We now display packet x, the packet is re-read from file using the file offset in frame data, pinfo->visited is 1 so no reassembly is made. If this packet is a reassembled packet we will lookup

The data in the reassembled packets hashtable make a tvb from the stored buffer and display that tvb, this tvb is destroyed once we are done with the packet.

 

Perhaps the completed segments hashtable should be holding filepointers to a file with the reassembled fragments rather than buffers again this is only viable if the performance is good enough

For large files.

 

Alternatively if the file is rewritten on the first pass writing the reassembled data together with the packet holding the last fragment the reassembled data could be read together with the packet

But that might have other problems and might require changes to the file format description (pcap-ng) some sort of prototyping to test the idea maybe?

 

Regards

Anders

 

 

From: wireshark-dev-bounces@xxxxxxxxxxxxx [mailto:wireshark-dev-bounces@xxxxxxxxxxxxx] On Behalf Of Ambarisha B
Sent: den 2 maj 2013 17:33
To: Developer support list for Wireshark
Subject: Re: [Wireshark-dev] Filebacked-tvbuffs : GSoC'13

 

On Thu, May 2, 2013 at 5:17 PM, Anders Broman <anders.broman@xxxxxxxxxxxx> wrote:

> Just keep all the info in temporary files and clean up the files when free'ing the tvb's. In this case, can we use the wiretap to deal with the temporary files as well? 
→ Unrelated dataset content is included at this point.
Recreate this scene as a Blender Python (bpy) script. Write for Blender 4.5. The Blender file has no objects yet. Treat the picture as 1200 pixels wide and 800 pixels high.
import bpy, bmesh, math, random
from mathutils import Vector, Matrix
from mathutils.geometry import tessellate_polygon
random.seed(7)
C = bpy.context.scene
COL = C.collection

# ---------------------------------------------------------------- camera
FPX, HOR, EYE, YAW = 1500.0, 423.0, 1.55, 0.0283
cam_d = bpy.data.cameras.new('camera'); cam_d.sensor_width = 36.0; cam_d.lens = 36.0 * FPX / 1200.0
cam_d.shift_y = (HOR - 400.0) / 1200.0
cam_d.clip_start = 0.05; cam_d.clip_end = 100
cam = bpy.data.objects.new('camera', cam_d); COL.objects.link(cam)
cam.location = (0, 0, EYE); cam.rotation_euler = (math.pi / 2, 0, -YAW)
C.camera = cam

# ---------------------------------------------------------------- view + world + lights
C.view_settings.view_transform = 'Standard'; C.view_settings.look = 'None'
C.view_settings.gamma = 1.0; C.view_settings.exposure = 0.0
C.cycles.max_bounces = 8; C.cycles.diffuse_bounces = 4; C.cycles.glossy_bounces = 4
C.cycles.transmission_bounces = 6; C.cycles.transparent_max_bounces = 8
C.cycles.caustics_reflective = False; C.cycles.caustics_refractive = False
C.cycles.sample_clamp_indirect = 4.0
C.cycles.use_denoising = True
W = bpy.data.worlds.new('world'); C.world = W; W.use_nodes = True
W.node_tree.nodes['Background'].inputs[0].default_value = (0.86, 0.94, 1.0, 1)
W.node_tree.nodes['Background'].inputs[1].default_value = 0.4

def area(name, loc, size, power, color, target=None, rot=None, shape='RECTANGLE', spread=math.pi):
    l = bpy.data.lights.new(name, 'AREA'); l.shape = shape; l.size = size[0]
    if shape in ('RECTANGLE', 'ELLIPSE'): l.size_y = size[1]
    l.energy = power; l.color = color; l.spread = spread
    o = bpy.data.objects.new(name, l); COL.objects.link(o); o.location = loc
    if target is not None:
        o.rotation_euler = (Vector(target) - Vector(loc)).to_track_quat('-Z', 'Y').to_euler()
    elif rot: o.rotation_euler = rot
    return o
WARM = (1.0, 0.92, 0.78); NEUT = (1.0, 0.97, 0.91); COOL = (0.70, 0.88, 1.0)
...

The tvb:s only “live” in packet scope so what we need is file backed fragment (reassembled) storage (I think)

 

fragment_data scope is just the reassembly. The reassembled data is passed to sub dissectors as tvb, isn't it?

Also, "filebacked tvbuff" may not be the right name. What I had in mind was something like what Evans pointed out in the other thread:

  1.  A tvbuff which knows that it holds a list of frame_data/fragment_data and that the actual data is on the disk (TVBUFF_REASSEMBLY, maybe ??)
  2. Reassembly would be building this tvbuff
  3. When the reassembly is complete it gives back this tvbuff, to the dissector. Since the reassembly is complete, the tvbuff "has" all the packet data(though, its on the disk). This will be handed to the sub-dissectors.

If the data is backed in a temporary file, we'll have to maintain the offsets etc in the tvb layer, wouldn't we? That doesn't sound so good. Am I missing something here?

>In case of encrypted files, we can have a "large cache" so in the worst case we are back to where we are now with them.

It’s not the file being encrypted it’s the packet, think SSL, it’s encrypted per-packet (right?) so each packet needs to be decrypted before the fragment can be stored, any protocol with similar behavior

Would have the same problem – data can’t be directly accessed from the original file as it’s manipulated before the fragment is stored.

My bad, I mean't encrypted packets. What I was thinking is that if the cache is large enough (as in as large as the packet iself), we wouldn't have to go to the original file again. All the decrypted packet would be there in the cache. Anyways, sounds too much like a hack.